Dans la société de cette époque, la veuve, avec l’orphelin, représente la catégorie de population la plus précaire. La loi juive protégeait la veuve et l’orphelin.

En plus, ceux qui demandent à cette veuve ce geste, ce sont les riches, qui eux ne mettent pas toute leur vie dans leur offrande, mais seulement le superflu de leurs revenus.

Pour un pasteur, la tentation est grande de penser aux besoins financiers de sa paroisse et à rester dans un registre moral, afin d’utiliser ce texte comme une invitation à donner plus à l’Eglise.

Mais l’Evangile n’est pas une règle morale.

Par-là, je ne décourage pas de donner pour la paroisse. Au contraire, je pense que l’argent est indispensable pour toute association, y compris pour l’Eglise, et que nos dons reflètent la qualité de notre engagement. Mais je crois que ce texte a une autre visée.

Notre récit peut être lu autrement que comme une leçon de morale.

Il parle d’une veuve qui se met en danger. L’évangéliste semble vouloir montrer toute l’absurdité de son geste. Car cette femme compromet une existence déjà précaire pour contribuer à entretenir un édifice, le Temple, qui est de toutes façons appelé à disparaître.

Juste après notre passage, Jésus annonce clairement que le temple de Jérusalem sera détruit. Cela se produira effectivement, une quarantaine d’années plus tard, à l’époque où cet évangile selon Marc a été rédigé.

Dans ces conditions, à quoi aura servi l’offrande de cette pauvre veuve ?

La morale suppose un acte accompli en vue d’un objectif louable. Nous ne trouvons rien de tel dans ce récit.

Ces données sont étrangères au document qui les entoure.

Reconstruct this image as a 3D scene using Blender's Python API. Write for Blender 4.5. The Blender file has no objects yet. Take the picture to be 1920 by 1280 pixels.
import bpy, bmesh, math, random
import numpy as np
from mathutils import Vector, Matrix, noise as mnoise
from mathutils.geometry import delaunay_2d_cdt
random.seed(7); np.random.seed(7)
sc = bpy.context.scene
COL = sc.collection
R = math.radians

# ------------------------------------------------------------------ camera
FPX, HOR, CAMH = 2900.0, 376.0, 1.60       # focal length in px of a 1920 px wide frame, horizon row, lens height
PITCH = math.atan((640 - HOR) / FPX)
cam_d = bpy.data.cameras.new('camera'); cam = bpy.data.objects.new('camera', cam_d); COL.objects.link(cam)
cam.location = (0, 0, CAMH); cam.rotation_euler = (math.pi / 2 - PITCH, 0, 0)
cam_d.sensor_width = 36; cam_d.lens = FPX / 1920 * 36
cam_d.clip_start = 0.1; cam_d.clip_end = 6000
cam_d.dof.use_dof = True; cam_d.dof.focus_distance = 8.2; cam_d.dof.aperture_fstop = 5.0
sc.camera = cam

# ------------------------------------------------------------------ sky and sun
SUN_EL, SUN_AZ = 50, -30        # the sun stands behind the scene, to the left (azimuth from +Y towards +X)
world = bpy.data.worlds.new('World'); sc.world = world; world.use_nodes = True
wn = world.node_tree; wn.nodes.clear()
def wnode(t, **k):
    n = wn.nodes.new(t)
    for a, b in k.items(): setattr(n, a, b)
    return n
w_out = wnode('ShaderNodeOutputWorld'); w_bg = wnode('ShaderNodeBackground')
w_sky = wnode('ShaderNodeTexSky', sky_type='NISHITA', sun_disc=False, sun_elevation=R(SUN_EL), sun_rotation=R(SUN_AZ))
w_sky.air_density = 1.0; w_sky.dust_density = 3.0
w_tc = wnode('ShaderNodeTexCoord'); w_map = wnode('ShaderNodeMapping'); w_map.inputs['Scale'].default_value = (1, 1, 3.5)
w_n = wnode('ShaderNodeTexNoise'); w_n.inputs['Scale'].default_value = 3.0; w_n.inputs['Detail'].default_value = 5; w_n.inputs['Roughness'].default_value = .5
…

L’évangéliste parle au contraire d’un geste absurde et insensé pour un édifice de toutes façons appelé à disparaître.

Dieu donne la vie, même si l’évangile selon Marc met moins l’accent sur ce point que les autres.

Cela pose donc un problème lorsqu’une personne décide de mettre en jeu ses moyens d’existence, ses chances de pouvoir vivre, en donnant ce qui garantit sa propre subsistance. Nous pouvons donc dire, en cohérence avec le reste des évangiles, que ce récit n’a pas une visée morale.

Mais allons encore plus loin.

Avec ce texte, le récit évangélique touche à sa fin. Jésus approche de Jérusalem et il sait qu’il va bientôt y trouver la mort. Sa vie aura été aussi absurde que celle de cette pauvre veuve.

Jésus est assis et il regarde autour de lui, comme aujourd’hui on pourrait le faire en s’asseyant à la terrasse d’un café pour regarder les gens passer.

A quoi pense-t-il ? Peut-être justement à ce qui l’attend. Rien ne nous empêche de le voir ici en train de méditer sur le sens de l’existence, et notamment la sienne, en observant comment se comportent les gens.

En conclusion, je dirai que pour bien lire ce passage, il ne faut pas en faire un texte moralisateur. Cela signifie que ce texte ne dit pas qu’il ne faut s’attacher seulement aux intentions. En conséquence, ce texte ne peut pas servir d’alibi à ceux qui diraient que l’argent n’est pas important et que seul le sentiment compte.

Il ne s’agit pas de voir dans le geste de cette veuve des intentions louables, mais plutôt une folie et une mise en danger absurde. Le contexte évoque un Temple qui va être détruit.

Les anciens rituels sacrificiels vont faire place à autre chose. Dieu se place toujours du côté de la vie. Jésus va bientôt vivre sa Passion, mais la mort n’aura pas le dernier mot et à la fin les évangiles nous disent que c’est la vie qui a triomphé.

L’argent doit donc être utilisé pour favoriser la vie. Et là, nous voyons que ce texte ne contredit pas du tout le don en tant que tel, dans la mesure où il sert à la vie.

Une fois que nous nous sommes assurés que notre offrande sert bien la vie, nous pouvons nous montrer généreux dans nos offrandes.